Anyway. I don't find this a terribly objectionable plant. It's behaved well in the greenhouse, and we even sold most of it, so it's okay. It still strikes me as being a weird thing to try to sell to people. The flowers aren't especially showy, and there are other things out there that will get you the same color. So I shrug.

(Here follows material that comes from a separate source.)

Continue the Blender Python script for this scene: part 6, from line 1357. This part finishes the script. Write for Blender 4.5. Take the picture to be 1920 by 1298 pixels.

Lobularia maritima 'New Carpet of Snow'

Alyssum is also just okay, as far as I'm concerned. The flowers smell nice, but the plants don't seem to stay looking very good for very long. We have a real problem with not being able to ignore the plants that want to be left alone; after enough overwatering, Lobularia start looking kinda weedy. Or not even weedy. Weeds, after all, often look quite vigorous and healthy. Our Lobularias start to look like weeds that have migraines. I do understand wanting to buy them when they look good, and so far at any given moment we've had some looking nice, for anybody who wanted them, but even when they look nice they're not especially showy, and it's not like it's hard to find substitutes with small white flowers (Bacopa or Euphorbia 'Diamond Frost,' e.g.). They're also so tiny -- which could be our fault, not the plant's -- that it's hard to imagine any practical gardening use for them. Which is probably a failure of imagination on my part.

Ageratum 'Azure Pearl'

Ageratum, though, wins the prize for winning the fewest prizes. Unless it does something really cool later on in the summer, I cannot imagine why anybody would want one of these. I mean, hell, I actually forget that they're there, a lot: the leaves are nothing special, the flowers are simultaneously small, somewhat unflowery-looking, and a washed-out color to boot. Also, we have at least three varieties ('Azure Pearl,' 'Hawaii Blue' or 'Blue Hawaii,' and a third one that I can't think of right now), but the flowers are, as far as I can tell, all the same kinda washed-out, very slightly purplish baby blue. Looking Ageratum up on-line didn't help answer any of my questions, either.

So I submit the question to you, the reader: what, if anything, do these three do? What makes them something that people would want to buy? Do you like them yourself? Etc.